═══ DATA SHOWN ═══

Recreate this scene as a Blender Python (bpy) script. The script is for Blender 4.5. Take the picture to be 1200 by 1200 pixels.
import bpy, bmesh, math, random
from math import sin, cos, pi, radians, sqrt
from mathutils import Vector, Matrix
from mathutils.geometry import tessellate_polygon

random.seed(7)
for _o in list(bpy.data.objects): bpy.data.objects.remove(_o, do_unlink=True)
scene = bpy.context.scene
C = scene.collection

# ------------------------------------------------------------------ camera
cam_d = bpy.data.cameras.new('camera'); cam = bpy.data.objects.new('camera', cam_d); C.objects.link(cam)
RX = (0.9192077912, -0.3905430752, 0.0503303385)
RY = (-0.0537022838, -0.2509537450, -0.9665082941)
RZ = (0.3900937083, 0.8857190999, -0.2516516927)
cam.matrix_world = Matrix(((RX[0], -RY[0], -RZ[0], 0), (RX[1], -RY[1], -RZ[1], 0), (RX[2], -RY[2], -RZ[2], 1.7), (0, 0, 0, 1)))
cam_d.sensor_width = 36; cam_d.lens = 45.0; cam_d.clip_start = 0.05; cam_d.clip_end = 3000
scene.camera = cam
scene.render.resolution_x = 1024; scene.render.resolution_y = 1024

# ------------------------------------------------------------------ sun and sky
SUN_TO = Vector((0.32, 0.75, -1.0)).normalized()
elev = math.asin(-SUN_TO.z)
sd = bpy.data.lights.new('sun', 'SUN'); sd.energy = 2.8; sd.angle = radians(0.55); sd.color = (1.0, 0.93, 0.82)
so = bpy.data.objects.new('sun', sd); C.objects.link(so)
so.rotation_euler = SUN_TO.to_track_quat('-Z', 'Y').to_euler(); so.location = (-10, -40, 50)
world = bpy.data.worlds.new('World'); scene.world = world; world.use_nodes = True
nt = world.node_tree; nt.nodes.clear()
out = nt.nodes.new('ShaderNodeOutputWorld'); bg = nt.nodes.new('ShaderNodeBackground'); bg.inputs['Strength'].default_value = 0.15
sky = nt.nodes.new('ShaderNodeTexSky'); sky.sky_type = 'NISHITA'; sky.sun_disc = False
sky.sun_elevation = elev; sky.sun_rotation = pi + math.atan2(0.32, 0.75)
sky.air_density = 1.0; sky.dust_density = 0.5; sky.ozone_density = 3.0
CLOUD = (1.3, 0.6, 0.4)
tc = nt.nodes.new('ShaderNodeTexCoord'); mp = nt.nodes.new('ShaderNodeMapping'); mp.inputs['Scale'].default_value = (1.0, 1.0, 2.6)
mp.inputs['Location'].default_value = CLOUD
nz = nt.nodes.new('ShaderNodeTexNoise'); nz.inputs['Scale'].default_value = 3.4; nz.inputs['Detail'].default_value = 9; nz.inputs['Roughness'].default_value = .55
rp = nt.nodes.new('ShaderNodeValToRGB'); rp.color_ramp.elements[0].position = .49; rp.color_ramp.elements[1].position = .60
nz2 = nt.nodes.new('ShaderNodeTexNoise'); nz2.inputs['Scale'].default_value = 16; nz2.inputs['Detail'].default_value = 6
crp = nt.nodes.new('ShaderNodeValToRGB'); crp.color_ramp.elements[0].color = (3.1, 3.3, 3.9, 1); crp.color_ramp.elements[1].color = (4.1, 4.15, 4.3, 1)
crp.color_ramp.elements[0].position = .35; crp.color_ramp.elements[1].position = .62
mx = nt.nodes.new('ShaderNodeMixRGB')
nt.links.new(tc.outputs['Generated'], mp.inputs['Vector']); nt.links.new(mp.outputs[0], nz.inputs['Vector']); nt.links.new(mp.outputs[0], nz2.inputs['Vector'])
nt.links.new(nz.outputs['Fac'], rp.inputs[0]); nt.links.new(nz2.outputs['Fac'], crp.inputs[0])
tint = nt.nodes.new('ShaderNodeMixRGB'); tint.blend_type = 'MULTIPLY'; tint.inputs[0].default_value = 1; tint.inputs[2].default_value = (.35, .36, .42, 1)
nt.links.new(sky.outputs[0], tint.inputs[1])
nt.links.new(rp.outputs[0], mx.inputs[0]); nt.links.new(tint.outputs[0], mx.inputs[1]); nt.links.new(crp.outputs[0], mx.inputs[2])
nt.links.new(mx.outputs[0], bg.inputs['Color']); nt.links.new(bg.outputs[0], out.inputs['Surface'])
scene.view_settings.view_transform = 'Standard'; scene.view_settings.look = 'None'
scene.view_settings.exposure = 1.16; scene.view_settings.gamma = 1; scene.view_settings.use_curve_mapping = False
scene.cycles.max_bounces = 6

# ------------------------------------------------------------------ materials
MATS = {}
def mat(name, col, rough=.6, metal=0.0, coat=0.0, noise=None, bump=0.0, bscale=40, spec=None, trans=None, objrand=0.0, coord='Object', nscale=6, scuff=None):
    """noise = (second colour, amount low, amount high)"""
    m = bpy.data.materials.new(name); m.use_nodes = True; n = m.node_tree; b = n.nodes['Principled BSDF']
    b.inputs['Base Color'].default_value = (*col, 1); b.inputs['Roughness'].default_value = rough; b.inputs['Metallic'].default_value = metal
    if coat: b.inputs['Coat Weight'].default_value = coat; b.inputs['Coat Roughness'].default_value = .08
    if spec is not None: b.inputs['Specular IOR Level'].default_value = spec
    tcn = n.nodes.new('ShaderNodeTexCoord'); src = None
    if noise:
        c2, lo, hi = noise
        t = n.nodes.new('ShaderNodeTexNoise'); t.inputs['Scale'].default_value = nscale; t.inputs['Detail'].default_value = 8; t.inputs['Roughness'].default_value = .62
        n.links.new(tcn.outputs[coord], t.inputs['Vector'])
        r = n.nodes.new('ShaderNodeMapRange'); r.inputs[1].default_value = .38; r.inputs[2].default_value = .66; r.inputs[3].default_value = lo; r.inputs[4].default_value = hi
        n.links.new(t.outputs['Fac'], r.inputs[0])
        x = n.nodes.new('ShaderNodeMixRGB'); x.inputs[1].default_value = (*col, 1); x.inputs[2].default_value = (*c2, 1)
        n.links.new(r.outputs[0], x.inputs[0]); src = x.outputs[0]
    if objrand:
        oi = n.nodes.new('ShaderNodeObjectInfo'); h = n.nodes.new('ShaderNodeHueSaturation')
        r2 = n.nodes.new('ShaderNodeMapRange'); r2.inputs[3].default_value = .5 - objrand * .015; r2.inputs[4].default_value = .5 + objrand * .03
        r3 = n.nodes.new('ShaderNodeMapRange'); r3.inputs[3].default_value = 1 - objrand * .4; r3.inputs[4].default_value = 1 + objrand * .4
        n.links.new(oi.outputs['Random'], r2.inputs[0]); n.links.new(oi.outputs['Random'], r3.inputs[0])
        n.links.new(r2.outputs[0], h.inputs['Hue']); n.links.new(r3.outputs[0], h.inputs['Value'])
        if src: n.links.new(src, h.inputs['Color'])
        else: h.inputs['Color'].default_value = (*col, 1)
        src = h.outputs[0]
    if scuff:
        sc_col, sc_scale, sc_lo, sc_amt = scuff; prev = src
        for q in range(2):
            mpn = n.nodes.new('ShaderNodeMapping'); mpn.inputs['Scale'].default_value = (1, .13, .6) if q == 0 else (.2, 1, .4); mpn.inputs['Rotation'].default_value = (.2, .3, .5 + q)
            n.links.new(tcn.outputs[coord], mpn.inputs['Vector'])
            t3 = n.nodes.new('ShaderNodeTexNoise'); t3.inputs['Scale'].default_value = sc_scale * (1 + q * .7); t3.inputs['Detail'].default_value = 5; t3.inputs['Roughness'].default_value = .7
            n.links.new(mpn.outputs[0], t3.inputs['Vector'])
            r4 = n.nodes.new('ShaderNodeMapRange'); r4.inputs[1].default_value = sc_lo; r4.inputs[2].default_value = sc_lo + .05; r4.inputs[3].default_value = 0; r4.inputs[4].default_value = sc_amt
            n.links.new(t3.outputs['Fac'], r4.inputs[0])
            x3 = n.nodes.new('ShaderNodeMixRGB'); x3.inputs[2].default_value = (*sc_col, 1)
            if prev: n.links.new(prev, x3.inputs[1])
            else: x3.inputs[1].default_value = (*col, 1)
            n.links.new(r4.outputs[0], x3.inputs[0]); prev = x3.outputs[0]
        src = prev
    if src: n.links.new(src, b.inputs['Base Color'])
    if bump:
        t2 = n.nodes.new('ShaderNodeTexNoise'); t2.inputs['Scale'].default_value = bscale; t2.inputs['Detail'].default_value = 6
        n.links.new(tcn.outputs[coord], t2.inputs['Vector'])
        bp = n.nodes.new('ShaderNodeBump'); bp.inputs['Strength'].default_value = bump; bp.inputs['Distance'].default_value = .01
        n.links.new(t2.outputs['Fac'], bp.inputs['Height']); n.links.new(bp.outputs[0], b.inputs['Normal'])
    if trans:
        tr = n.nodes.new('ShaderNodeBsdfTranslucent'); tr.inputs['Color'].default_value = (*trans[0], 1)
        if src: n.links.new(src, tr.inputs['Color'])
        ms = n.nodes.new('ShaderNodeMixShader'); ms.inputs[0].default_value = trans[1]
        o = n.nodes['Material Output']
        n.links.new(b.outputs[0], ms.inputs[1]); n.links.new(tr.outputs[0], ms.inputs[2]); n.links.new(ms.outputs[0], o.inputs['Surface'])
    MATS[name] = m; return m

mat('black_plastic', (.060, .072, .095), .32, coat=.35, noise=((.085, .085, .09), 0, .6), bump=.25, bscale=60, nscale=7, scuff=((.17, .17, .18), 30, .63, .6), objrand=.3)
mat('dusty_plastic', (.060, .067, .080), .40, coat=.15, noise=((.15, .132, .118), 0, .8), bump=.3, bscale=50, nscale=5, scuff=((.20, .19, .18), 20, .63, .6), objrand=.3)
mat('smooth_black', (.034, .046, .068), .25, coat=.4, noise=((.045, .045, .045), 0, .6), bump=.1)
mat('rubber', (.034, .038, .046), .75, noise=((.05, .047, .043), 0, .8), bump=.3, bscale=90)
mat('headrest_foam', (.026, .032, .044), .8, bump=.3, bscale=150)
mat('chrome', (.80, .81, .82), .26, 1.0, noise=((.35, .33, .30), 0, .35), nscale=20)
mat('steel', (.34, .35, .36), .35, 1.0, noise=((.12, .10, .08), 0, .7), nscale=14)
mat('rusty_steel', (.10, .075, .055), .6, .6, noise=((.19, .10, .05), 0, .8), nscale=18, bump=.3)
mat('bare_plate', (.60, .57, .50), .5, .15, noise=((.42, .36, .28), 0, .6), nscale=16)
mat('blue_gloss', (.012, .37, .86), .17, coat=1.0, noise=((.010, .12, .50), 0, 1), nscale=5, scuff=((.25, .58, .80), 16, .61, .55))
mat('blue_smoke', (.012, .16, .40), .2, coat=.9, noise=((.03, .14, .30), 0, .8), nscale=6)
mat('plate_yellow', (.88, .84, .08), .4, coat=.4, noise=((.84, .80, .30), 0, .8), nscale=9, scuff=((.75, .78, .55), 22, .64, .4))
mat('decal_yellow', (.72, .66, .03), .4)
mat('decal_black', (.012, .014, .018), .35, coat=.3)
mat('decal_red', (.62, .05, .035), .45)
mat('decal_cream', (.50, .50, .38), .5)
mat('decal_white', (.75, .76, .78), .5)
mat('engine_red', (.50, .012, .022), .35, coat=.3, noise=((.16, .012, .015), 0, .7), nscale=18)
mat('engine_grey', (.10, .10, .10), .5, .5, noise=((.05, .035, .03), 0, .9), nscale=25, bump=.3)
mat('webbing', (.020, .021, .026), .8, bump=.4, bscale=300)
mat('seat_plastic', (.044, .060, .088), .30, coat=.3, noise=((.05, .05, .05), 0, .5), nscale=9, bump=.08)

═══

Everything from the first line above through the line that contains "C = scene.collection" should be duplicated exactly, please, and nothing beyond it.

Recreate this scene as a Blender Python (bpy) script. The script is for Blender 4.5. Take the picture to be 1200 by 1200 pixels.
import bpy, bmesh, math, random
from math import sin, cos, pi, radians, sqrt
from mathutils import Vector, Matrix
from mathutils.geometry import tessellate_polygon

random.seed(7)
for _o in list(bpy.data.objects): bpy.data.objects.remove(_o, do_unlink=True)
scene = bpy.context.scene
C = scene.collection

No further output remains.